The eighth assignment of error relates to the action of the court upon the instructions asked for — -in refusing all of the instructions asked for by the prisoner, and giving all save one asked by the state. The first instruction asked for by the prisoner was properly rejected, as it fails to state the law as laid down in the case of State v. Jones, 20 W. Va. 764. The second instruction prayed by the defendant was properly refused, as I do not think it states the law correctly. Whart.
The Circuit Court committed no error in rejecting instructions Nos. 3 and 4, prayed for by the prisoner, for the reason that they are not sufficiently qualified by stating, as was stated in Cain’s Case, in the instruction given by the court upon this question, in instruction No. 1 for the defendant, “When one, without fault himself, is attacked,” etc.

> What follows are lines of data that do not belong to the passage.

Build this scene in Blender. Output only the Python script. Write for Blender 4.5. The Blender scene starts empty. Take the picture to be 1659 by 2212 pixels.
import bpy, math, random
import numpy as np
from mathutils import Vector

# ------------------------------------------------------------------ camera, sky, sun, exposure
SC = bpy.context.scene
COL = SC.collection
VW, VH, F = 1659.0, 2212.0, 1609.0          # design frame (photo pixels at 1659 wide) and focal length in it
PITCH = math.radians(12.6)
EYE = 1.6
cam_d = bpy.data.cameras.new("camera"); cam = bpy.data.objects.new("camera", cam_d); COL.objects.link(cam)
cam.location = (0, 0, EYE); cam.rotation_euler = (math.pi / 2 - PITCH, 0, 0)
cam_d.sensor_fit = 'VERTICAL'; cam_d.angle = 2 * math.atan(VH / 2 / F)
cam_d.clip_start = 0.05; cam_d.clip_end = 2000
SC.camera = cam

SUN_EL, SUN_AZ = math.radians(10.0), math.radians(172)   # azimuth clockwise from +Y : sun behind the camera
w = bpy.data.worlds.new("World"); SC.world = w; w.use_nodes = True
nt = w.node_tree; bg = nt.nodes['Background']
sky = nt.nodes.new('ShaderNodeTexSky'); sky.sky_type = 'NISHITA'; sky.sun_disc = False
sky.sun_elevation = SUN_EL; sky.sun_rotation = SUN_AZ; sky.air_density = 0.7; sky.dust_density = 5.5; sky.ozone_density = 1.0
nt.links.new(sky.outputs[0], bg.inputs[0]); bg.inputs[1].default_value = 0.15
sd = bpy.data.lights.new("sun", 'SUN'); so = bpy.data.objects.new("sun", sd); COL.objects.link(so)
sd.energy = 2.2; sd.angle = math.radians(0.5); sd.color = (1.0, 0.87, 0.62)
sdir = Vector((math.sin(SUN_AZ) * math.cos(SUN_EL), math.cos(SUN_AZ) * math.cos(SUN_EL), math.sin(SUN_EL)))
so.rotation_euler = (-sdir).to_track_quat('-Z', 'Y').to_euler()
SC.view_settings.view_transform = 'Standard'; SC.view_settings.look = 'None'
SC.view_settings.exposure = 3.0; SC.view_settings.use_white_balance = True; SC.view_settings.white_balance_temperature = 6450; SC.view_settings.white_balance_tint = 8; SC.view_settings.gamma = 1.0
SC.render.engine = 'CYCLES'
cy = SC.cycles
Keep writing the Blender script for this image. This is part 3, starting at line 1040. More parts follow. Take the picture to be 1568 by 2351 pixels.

Instructions 3 and 4 should have contained this qualification, and instructions Nos. 1 and 2, given for the defense by the court, not only contained this qualification, but embodied all that was asked for by the prisoner in said instructions Nos. 2 and 4. It is true, this Court held in State v. Evans, 33 W. Va. 418 (10 S. E. Rep. 792) that “a party has a right to have his instructions given in his own language, provided there are facts in evidence to support it; that it contains a correct statement of the law, and is not vague, irrelevant, obscure, ambiguous, or calculated to mislead.” But, unless they state the law correctly, they should be rejected.
For the foregoing reasons the judgment complained of must be reversed, the verdict set aside, a new trial awarded, and the cause is remanded.
I doubt whether under the rule of practice in this Court, we should express any opinion upon the evidence, as the case must be retried for other reasons than those arising under the motion for a new trial under the evidence.